* [Data shown]:
****************

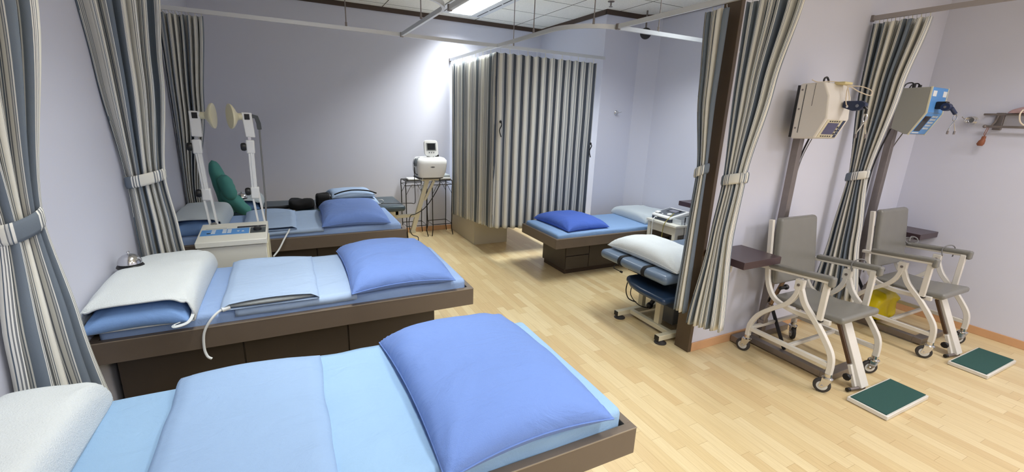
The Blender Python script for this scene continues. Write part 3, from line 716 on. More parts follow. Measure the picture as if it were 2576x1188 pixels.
def therm_arm(xb, pts, side, t):
    """pts: base, lower joint, upper joint, head; side: +1 disc points +x."""
    y = 3.47; (xa, za), (xj, zj), (xu, zu), (xh, zh) = pts
    MB().box(xb-.035, xb+.035, 3.445, 3.50, .74, .80).build('mount', M['offwhite'], t, bevel=.004)
    for dx in (-.018, .022): MB().beam((xa+dx, y, .79), (xj+dx, y, zj), .012, .03, (0, 1, 0)).build('lower_link', M['white'], t, bevel=.002)
    MB().beam((xj, y, zj-.05), (xj+.003, y, zj+.03), .052, .045, (0, 1, 0)).build('lower_joint', M['white'], t, bevel=.008)
    MB().beam((xj, y, zj), (xu, y, zu), .034, .034, (0, 1, 0)).beam((xj, y-.019, zj+.02), (xu, y-.019, zu-.04), .008, .004, (0, 1, 0)).build('arm', M['white'], t, bevel=.004)
    MB().beam((xu-.002, y, zu-.045), (xu, y, zu+.045), .050, .044, (0, 1, 0)).build('upper_joint', M['white'], t, bevel=.008)
    for (kx, kz) in ((xj, zj), (xu, zu)): MB().lathe((kx-.024, y-.01, kz), [(0, .022), (.012, .027), (.026, .025), (.032, .018)], 18, (-1, 0, 0)).build('knob', M['black'], t)
    MB().beam((xu, y, zu+.04), (xh, y, zh-.02), .018, .018, (0, 1, 0)).build('neck', M['chrome'], t)
    MB().prism([(xu-.020, zu+.065), (xu+.034, zu+.062), (xh+.028, zh+.025), (xh-.030, zh+.028)], y-.022, y+.022, 'y').build('head_bracket', M['white'], t, bevel=.005)
    MB().box(xh-.015, xh+.015, y-.0245, y-.021, zh-.018, zh+.018).build('badge', M['black'], t)
    MB().cyl((xh+side*.02, y, zh), (xh+side*.062, y, zh), .022, 18).build('disc_stem', M['cream'], t)
    k = side
    dax = V((k, -.38 if k < 0 else -.12, 0)).normalized()
    MB().lathe((xh+k*.052, y, zh), [(0, .022), (.008, .030), (.022, .056), (.034, .074), (.042, .079), (.048, .079), (.050, .070)], 32, dax).build('disc_electrode', M['cream'], t)
therm_arm(-.50, [(-.49, .83), (-.508, 1.045), (-.518, 1.345), (-.506, 1.54)], 1, t)
therm_arm(-.21, [(-.208, .83), (-.228, 1.045), (-.222, 1.345), (-.222, 1.54)], -1, t)
MB().tube([(-.195, 3.47, 1.545), (-.17, 3.47, 1.54), (-.160, 3.47, 1.50), (-.158, 3.465, 1.46)], .0, 8, rect=(.022, .026)).build('cable_plug', mat('dark_grey_plug', (74, 78, 80), .5), t, bevel=.003)
MB().tube([(-.158, 3.465, 1.46), (-.162, 3.475, 1.35), (-.168, 3.49, 1.1), (-.172, 3.495, .95), (-.180, 3.495, .86), (-.185, 3.49, .80)], .006, 8, smooth=6).build('electrode_cable', M['cablegrey'], t)
MB().tube([(-.47, 3.44, .80), (-.475, 3.44, .84), (-.50, 3.445, .835), (-.505, 3.45, .81)], .006, 8, smooth=5).build('short_cable', M['cablegrey'], t)

# ------------------------------------------------------------------ dark green traction table at the back wall
t = thing('traction_table', 'dark green padded traction table along the back wall', 'table', (.2, 5.1, 0))
def soft(z0): return lambda p: (p.x, p.y, p.z+.002*nz(p.x*8, p.y*8, z0))
MB().rbox(-.70, .0, 4.82, 5.48, .545, .61, .03, 4, .08).build('cushion', M['vinyl_dark'], t)
MB().rbox(.02, 1.12, 4.80, 5.44, .545, .61, .03, 4, .08).build('cushion', M['vinyl_dark'], t)
MB().box(-.68, 1.05, 4.84, 4.875, .50, .54).box(-.68, 1.05, 5.38, 5.415, .50, .54).box(-.68, -.645, 4.84, 5.41, .50, .54).box(1.01, 1.045, 4.84, 5.41, .50, .54).build('frame', M['cream_metal'], t, bevel=.002)
for x in (-.6, .92):
    MB().box(x-.03, x+.03, 5.09, 5.16, .05, .50).build('leg', M['cream_metal'], t, bevel=.002); MB().box(x-.035, x+.035, 4.85, 5.40, 0, .05).build('foot', M['cream_metal'], t, bevel=.002)
MB().box(1.045, 1.27, 4.98, 5.02, .43, .465).box(1.0, 1.045, 4.98, 5.02, .43, .54).build('outrigger', M['cream_metal'], t, bevel=.002)

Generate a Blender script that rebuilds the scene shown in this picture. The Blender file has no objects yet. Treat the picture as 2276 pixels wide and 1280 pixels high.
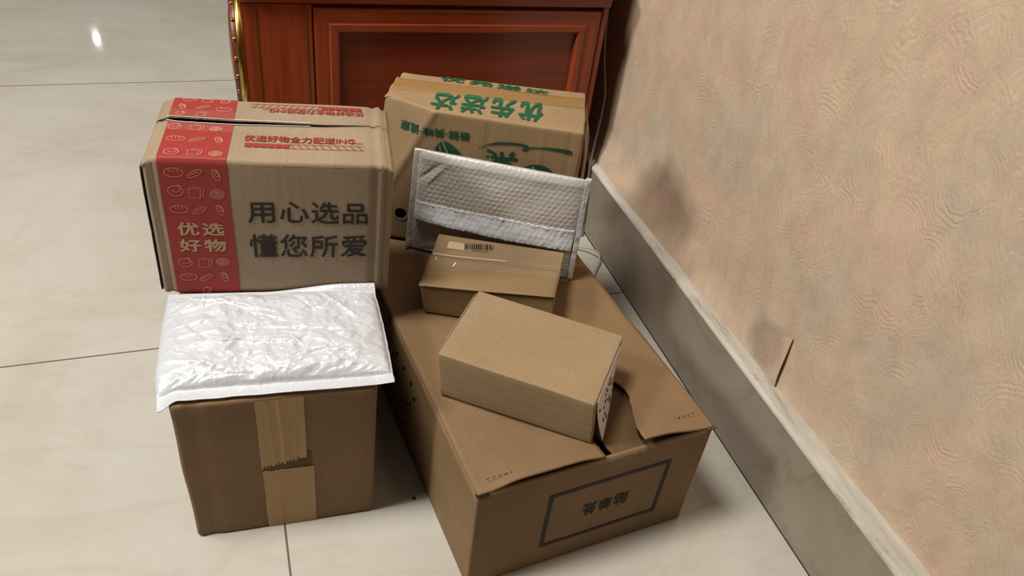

****************

* [Exercise task]: Search the data above for the string "script" and return every line that has it.

* [The result]:
The Blender Python script for this scene continues. Write part 3, from line 716 on. More parts follow. Measure the picture as if it were 2576x1188 pixels.
Generate a Blender script that rebuilds the scene shown in this picture. The Blender file has no objects yet. Treat the picture as 2276 pixels wide and 1280 pixels high.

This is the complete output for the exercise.